• What is expected: Restate word for word the lines that begin the listing and end with the line holding "PI = math.pi".

• Material provided:
#####

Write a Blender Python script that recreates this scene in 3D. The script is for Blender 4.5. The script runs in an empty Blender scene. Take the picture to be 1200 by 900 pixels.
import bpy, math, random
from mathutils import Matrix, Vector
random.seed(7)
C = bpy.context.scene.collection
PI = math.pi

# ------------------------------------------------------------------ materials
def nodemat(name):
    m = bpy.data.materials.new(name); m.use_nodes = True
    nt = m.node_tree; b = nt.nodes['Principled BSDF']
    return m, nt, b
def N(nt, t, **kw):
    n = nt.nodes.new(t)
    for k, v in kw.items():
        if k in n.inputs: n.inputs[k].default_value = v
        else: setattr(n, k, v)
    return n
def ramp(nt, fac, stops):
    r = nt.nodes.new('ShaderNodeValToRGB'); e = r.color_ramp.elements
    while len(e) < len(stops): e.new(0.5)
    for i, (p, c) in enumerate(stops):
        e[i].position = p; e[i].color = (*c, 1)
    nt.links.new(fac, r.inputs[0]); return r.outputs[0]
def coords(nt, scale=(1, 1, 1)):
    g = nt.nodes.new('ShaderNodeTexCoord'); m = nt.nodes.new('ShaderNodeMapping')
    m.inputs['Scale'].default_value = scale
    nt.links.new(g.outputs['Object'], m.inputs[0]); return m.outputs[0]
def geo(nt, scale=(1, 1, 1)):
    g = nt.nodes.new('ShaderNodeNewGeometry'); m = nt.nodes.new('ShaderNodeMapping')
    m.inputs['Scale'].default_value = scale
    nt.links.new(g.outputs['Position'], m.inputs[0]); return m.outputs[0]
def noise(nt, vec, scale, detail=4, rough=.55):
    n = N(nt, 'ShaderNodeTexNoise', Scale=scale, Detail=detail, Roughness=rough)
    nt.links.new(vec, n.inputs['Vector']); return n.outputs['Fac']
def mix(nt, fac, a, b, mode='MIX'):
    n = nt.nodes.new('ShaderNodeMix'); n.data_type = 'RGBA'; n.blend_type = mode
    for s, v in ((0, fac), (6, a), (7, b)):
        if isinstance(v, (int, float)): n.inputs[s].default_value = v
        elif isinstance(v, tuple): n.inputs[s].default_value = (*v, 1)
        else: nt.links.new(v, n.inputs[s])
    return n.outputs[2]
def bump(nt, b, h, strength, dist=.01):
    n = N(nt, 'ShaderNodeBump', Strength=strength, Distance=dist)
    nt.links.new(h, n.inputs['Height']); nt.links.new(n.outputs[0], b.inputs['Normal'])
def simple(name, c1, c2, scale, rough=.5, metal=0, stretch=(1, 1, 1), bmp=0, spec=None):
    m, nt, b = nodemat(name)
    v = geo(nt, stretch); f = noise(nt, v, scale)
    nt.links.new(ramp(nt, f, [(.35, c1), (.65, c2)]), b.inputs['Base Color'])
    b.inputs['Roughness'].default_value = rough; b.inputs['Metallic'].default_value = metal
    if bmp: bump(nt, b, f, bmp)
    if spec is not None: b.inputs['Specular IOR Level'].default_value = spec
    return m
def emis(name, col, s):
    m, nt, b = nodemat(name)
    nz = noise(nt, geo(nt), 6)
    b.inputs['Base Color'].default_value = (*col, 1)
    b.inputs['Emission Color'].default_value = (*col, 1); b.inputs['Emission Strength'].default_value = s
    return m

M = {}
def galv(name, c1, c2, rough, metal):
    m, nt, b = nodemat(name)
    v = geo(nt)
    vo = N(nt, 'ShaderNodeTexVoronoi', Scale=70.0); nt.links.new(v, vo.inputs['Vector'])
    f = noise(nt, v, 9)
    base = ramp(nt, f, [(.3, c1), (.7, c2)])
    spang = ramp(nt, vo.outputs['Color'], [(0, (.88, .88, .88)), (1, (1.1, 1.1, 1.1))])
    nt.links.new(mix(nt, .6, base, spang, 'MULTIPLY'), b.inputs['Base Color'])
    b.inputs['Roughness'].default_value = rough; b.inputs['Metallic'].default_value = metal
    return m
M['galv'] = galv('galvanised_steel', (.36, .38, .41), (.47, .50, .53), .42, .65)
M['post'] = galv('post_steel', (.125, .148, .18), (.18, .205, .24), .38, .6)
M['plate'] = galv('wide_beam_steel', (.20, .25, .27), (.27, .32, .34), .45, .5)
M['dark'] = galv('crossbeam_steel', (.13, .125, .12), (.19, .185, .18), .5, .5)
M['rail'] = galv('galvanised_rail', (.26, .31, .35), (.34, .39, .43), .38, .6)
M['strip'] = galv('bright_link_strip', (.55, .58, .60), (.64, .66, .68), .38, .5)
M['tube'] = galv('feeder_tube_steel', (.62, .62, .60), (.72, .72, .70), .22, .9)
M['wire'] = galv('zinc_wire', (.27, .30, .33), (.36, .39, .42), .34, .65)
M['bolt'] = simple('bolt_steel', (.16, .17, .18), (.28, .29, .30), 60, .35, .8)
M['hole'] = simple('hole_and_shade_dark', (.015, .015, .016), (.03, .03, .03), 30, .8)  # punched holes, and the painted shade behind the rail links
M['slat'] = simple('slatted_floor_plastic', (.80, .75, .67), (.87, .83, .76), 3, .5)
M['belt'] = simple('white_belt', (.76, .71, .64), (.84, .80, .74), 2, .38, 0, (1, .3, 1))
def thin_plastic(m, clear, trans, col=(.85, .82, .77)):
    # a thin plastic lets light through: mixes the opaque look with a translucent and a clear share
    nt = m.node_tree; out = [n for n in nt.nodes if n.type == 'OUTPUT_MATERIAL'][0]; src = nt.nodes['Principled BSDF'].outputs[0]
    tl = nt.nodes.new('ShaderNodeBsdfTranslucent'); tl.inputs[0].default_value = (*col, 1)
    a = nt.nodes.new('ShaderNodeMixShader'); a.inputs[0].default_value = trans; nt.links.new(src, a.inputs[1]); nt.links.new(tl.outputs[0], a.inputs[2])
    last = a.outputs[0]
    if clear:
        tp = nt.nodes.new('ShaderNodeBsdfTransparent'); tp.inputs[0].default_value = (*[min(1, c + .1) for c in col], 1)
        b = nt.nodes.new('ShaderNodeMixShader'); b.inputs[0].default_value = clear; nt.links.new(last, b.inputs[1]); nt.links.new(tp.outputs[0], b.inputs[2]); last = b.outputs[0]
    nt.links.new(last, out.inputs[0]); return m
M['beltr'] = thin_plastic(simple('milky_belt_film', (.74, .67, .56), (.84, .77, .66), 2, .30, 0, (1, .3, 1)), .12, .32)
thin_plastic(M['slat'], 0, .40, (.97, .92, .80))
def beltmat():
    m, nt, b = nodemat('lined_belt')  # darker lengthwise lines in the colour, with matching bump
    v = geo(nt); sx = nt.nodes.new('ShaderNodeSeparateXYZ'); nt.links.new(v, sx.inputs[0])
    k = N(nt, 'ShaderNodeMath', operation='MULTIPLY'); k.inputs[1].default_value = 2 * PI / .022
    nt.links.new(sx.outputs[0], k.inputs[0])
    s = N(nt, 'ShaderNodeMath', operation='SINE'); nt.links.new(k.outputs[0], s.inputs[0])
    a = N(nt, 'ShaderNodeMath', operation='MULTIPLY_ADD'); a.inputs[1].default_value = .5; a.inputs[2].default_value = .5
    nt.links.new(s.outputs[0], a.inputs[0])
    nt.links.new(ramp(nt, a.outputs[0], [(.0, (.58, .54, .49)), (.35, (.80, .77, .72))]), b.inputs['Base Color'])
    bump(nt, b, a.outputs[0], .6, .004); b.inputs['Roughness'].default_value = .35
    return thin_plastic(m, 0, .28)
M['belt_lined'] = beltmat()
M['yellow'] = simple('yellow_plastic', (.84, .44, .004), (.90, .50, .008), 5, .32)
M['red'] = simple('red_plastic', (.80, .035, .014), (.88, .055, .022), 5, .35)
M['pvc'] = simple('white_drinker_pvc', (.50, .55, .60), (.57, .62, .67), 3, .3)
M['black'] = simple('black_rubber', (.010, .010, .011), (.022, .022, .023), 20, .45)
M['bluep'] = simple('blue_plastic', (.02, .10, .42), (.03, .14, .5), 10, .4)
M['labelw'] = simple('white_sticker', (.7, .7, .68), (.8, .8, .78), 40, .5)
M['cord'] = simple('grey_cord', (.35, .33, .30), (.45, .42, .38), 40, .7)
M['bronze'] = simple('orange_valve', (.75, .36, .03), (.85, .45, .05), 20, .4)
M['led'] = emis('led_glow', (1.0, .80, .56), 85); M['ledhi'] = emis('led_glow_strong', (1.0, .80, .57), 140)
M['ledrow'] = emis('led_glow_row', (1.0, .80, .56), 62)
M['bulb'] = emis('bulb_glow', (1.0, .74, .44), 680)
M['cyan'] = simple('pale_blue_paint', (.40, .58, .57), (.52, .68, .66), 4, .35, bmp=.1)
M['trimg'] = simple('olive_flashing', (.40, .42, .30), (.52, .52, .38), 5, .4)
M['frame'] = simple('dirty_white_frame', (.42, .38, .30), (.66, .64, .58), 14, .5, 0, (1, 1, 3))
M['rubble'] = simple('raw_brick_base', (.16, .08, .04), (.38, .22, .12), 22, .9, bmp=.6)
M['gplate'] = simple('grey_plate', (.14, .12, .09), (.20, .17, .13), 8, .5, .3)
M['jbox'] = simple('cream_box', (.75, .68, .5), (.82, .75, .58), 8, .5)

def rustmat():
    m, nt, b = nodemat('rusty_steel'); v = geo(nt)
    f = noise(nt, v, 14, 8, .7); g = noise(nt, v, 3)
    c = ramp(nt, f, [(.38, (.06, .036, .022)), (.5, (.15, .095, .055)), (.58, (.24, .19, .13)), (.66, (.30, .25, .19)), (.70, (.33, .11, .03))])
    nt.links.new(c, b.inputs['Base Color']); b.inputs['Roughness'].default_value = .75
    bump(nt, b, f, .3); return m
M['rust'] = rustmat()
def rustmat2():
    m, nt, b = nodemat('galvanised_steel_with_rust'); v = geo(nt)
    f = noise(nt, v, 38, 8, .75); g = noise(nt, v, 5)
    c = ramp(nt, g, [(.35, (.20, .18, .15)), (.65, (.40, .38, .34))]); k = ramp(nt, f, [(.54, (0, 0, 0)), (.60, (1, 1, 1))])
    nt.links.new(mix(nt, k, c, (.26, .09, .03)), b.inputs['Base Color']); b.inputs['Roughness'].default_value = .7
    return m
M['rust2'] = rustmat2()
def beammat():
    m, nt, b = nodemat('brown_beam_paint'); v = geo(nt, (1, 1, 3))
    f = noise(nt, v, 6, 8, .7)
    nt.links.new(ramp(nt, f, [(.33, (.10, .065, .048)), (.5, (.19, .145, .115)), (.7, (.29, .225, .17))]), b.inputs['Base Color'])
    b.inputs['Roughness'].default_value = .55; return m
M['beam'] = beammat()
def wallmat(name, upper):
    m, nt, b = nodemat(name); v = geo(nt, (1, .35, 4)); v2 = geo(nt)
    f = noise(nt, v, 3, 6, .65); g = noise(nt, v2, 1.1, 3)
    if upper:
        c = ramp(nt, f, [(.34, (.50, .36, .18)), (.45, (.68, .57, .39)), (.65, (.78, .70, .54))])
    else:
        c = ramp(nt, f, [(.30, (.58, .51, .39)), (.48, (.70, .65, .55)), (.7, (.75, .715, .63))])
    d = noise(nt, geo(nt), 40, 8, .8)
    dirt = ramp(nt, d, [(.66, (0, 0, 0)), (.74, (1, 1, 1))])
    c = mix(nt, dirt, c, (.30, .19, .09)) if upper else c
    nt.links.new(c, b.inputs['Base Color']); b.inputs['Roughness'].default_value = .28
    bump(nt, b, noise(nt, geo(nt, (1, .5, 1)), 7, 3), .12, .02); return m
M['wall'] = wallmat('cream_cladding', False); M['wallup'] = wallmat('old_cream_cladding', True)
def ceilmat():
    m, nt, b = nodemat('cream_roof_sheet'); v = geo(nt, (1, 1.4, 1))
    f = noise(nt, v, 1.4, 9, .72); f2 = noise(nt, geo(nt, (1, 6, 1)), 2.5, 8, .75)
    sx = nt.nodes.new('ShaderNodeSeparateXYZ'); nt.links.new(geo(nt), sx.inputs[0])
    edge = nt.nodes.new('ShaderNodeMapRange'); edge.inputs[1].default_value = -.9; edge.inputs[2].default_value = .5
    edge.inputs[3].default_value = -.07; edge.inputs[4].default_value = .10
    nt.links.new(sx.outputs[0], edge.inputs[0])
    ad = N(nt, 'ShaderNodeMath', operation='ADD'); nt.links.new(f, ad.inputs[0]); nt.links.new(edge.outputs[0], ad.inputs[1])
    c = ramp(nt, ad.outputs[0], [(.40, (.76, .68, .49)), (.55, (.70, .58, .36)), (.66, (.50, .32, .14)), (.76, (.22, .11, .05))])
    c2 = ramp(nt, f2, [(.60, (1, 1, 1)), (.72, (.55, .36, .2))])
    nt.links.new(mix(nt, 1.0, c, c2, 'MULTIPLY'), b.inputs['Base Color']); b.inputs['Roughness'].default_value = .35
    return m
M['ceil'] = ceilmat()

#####

• Task solution:
Write a Blender Python script that recreates this scene in 3D. The script is for Blender 4.5. The script runs in an empty Blender scene. Take the picture to be 1200 by 900 pixels.
import bpy, math, random
from mathutils import Matrix, Vector
random.seed(7)
C = bpy.context.scene.collection
PI = math.pi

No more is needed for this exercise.